# Recorded information:
----

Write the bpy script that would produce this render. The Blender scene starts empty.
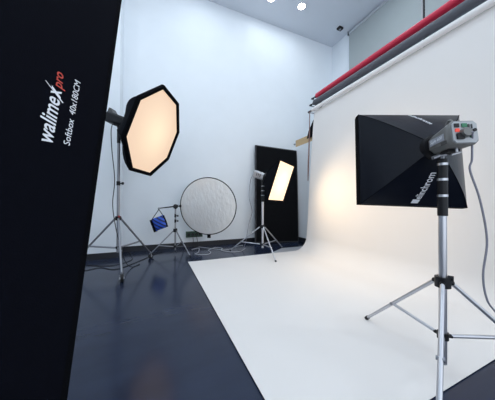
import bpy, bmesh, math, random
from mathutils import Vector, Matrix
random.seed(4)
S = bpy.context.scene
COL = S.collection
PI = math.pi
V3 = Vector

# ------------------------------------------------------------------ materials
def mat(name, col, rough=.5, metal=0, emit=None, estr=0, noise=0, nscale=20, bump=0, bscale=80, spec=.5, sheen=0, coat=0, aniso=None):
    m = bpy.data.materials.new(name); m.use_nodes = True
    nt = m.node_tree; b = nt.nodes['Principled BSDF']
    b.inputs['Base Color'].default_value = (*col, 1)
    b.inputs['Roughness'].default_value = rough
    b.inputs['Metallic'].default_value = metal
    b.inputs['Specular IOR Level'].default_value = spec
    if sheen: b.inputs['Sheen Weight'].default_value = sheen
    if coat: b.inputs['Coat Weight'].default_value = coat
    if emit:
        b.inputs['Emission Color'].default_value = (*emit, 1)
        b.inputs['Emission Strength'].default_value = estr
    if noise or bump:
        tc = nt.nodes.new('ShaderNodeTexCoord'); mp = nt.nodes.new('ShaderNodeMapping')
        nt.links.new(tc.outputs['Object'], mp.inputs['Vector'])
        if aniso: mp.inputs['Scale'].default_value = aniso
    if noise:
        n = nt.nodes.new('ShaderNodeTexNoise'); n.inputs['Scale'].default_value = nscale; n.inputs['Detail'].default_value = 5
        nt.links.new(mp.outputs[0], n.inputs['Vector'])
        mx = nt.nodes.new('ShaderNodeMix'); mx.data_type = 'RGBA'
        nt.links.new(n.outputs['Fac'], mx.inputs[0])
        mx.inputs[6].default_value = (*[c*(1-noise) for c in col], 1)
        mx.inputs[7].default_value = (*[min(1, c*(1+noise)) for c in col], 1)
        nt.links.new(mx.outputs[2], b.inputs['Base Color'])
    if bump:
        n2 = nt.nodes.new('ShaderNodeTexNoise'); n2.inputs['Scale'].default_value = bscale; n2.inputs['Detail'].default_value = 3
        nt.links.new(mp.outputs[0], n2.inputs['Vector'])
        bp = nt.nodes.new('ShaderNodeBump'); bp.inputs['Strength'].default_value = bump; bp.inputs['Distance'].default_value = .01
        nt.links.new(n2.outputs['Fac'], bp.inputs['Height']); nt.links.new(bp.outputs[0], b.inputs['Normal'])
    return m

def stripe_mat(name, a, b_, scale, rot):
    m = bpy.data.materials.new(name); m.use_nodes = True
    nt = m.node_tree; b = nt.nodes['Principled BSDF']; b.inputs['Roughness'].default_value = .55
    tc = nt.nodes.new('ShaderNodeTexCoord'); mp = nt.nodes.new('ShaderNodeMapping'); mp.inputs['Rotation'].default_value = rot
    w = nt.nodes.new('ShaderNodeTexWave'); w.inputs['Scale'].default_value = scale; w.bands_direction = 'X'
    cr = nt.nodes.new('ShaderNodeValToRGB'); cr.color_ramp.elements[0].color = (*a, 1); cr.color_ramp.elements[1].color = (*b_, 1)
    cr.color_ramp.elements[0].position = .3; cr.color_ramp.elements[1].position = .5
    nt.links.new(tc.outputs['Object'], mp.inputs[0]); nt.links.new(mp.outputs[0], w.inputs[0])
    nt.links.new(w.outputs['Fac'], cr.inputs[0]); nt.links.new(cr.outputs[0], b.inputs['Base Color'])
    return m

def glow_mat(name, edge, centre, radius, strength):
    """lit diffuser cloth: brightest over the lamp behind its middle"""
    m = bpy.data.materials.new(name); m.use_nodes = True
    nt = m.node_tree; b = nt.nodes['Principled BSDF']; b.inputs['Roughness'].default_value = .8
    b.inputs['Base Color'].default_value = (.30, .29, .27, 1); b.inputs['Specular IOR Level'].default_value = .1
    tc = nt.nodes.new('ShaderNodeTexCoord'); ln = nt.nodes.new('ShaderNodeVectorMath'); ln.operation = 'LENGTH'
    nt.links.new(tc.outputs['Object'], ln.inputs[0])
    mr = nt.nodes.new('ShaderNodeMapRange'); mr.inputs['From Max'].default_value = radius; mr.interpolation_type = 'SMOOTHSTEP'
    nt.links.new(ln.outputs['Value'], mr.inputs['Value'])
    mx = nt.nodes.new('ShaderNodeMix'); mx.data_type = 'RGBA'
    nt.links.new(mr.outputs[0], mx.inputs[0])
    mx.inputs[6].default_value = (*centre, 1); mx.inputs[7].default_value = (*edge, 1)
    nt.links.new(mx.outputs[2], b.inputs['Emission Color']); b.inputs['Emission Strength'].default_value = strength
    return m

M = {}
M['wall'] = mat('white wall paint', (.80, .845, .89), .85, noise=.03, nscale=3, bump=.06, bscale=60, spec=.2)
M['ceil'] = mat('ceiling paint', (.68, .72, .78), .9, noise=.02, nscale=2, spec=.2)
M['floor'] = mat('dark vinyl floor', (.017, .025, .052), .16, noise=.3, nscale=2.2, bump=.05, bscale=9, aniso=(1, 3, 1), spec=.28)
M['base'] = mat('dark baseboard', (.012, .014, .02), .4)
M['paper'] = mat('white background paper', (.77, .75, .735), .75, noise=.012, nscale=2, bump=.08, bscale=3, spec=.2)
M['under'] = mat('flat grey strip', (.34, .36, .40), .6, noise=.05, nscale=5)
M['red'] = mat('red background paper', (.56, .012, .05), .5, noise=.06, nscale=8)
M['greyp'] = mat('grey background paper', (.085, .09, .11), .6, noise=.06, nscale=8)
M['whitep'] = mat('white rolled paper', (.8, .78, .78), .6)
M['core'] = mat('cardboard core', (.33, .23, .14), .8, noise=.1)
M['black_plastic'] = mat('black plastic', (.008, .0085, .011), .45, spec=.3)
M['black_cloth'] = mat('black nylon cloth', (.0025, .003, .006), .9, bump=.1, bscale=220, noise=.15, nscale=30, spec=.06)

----

# Instruction:
Copy out all the data exactly; skip the pictures.

# Correct result:
Write the bpy script that would produce this render. The Blender scene starts empty.
import bpy, bmesh, math, random
from mathutils import Vector, Matrix
random.seed(4)
S = bpy.context.scene
COL = S.collection
PI = math.pi
V3 = Vector

# ------------------------------------------------------------------ materials
def mat(name, col, rough=.5, metal=0, emit=None, estr=0, noise=0, nscale=20, bump=0, bscale=80, spec=.5, sheen=0, coat=0, aniso=None):
    m = bpy.data.materials.new(name); m.use_nodes = True
    nt = m.node_tree; b = nt.nodes['Principled BSDF']
    b.inputs['Base Color'].default_value = (*col, 1)
    b.inputs['Roughness'].default_value = rough
    b.inputs['Metallic'].default_value = metal
    b.inputs['Specular IOR Level'].default_value = spec
    if sheen: b.inputs['Sheen Weight'].default_value = sheen
    if coat: b.inputs['Coat Weight'].default_value = coat
    if emit:
        b.inputs['Emission Color'].default_value = (*emit, 1)
        b.inputs['Emission Strength'].default_value = estr
    if noise or bump:
        tc = nt.nodes.new('ShaderNodeTexCoord'); mp = nt.nodes.new('ShaderNodeMapping')
        nt.links.new(tc.outputs['Object'], mp.inputs['Vector'])
        if aniso: mp.inputs['Scale'].default_value = aniso
    if noise:
        n = nt.nodes.new('ShaderNodeTexNoise'); n.inputs['Scale'].default_value = nscale; n.inputs['Detail'].default_value = 5
        nt.links.new(mp.outputs[0], n.inputs['Vector'])
        mx = nt.nodes.new('ShaderNodeMix'); mx.data_type = 'RGBA'
        nt.links.new(n.outputs['Fac'], mx.inputs[0])
        mx.inputs[6].default_value = (*[c*(1-noise) for c in col], 1)
        mx.inputs[7].default_value = (*[min(1, c*(1+noise)) for c in col], 1)
        nt.links.new(mx.outputs[2], b.inputs['Base Color'])
    if bump:
        n2 = nt.nodes.new('ShaderNodeTexNoise'); n2.inputs['Scale'].default_value = bscale; n2.inputs['Detail'].default_value = 3
        nt.links.new(mp.outputs[0], n2.inputs['Vector'])
        bp = nt.nodes.new('ShaderNodeBump'); bp.inputs['Strength'].default_value = bump; bp.inputs['Distance'].default_value = .01
        nt.links.new(n2.outputs['Fac'], bp.inputs['Height']); nt.links.new(bp.outputs[0], b.inputs['Normal'])
    return m

def stripe_mat(name, a, b_, scale, rot):
    m = bpy.data.materials.new(name); m.use_nodes = True
    nt = m.node_tree; b = nt.nodes['Principled BSDF']; b.inputs['Roughness'].default_value = .55
    tc = nt.nodes.new('ShaderNodeTexCoord'); mp = nt.nodes.new('ShaderNodeMapping'); mp.inputs['Rotation'].default_value = rot
    w = nt.nodes.new('ShaderNodeTexWave'); w.inputs['Scale'].default_value = scale; w.bands_direction = 'X'
    cr = nt.nodes.new('ShaderNodeValToRGB'); cr.color_ramp.elements[0].color = (*a, 1); cr.color_ramp.elements[1].color = (*b_, 1)
    cr.color_ramp.elements[0].position = .3; cr.color_ramp.elements[1].position = .5
    nt.links.new(tc.outputs['Object'], mp.inputs[0]); nt.links.new(mp.outputs[0], w.inputs[0])
    nt.links.new(w.outputs['Fac'], cr.inputs[0]); nt.links.new(cr.outputs[0], b.inputs['Base Color'])
    return m

def glow_mat(name, edge, centre, radius, strength):
    """lit diffuser cloth: brightest over the lamp behind its middle"""
    m = bpy.data.materials.new(name); m.use_nodes = True
    nt = m.node_tree; b = nt.nodes['Principled BSDF']; b.inputs['Roughness'].default_value = .8
    b.inputs['Base Color'].default_value = (.30, .29, .27, 1); b.inputs['Specular IOR Level'].default_value = .1
    tc = nt.nodes.new('ShaderNodeTexCoord'); ln = nt.nodes.new('ShaderNodeVectorMath'); ln.operation = 'LENGTH'
    nt.links.new(tc.outputs['Object'], ln.inputs[0])
    mr = nt.nodes.new('ShaderNodeMapRange'); mr.inputs['From Max'].default_value = radius; mr.interpolation_type = 'SMOOTHSTEP'
    nt.links.new(ln.outputs['Value'], mr.inputs['Value'])
    mx = nt.nodes.new('ShaderNodeMix'); mx.data_type = 'RGBA'
    nt.links.new(mr.outputs[0], mx.inputs[0])
    mx.inputs[6].default_value = (*centre, 1); mx.inputs[7].default_value = (*edge, 1)
    nt.links.new(mx.outputs[2], b.inputs['Emission Color']); b.inputs['Emission Strength'].default_value = strength
    return m

M = {}
M['wall'] = mat('white wall paint', (.80, .845, .89), .85, noise=.03, nscale=3, bump=.06, bscale=60, spec=.2)
M['ceil'] = mat('ceiling paint', (.68, .72, .78), .9, noise=.02, nscale=2, spec=.2)
M['floor'] = mat('dark vinyl floor', (.017, .025, .052), .16, noise=.3, nscale=2.2, bump=.05, bscale=9, aniso=(1, 3, 1), spec=.28)
M['base'] = mat('dark baseboard', (.012, .014, .02), .4)
M['paper'] = mat('white background paper', (.77, .75, .735), .75, noise=.012, nscale=2, bump=.08, bscale=3, spec=.2)
M['under'] = mat('flat grey strip', (.34, .36, .40), .6, noise=.05, nscale=5)
M['red'] = mat('red background paper', (.56, .012, .05), .5, noise=.06, nscale=8)
M['greyp'] = mat('grey background paper', (.085, .09, .11), .6, noise=.06, nscale=8)
M['whitep'] = mat('white rolled paper', (.8, .78, .78), .6)
M['core'] = mat('cardboard core', (.33, .23, .14), .8, noise=.1)
M['black_plastic'] = mat('black plastic', (.008, .0085, .011), .45, spec=.3)
M['black_cloth'] = mat('black nylon cloth', (.0025, .003, .006), .9, bump=.1, bscale=220, noise=.15, nscale=30, spec=.06)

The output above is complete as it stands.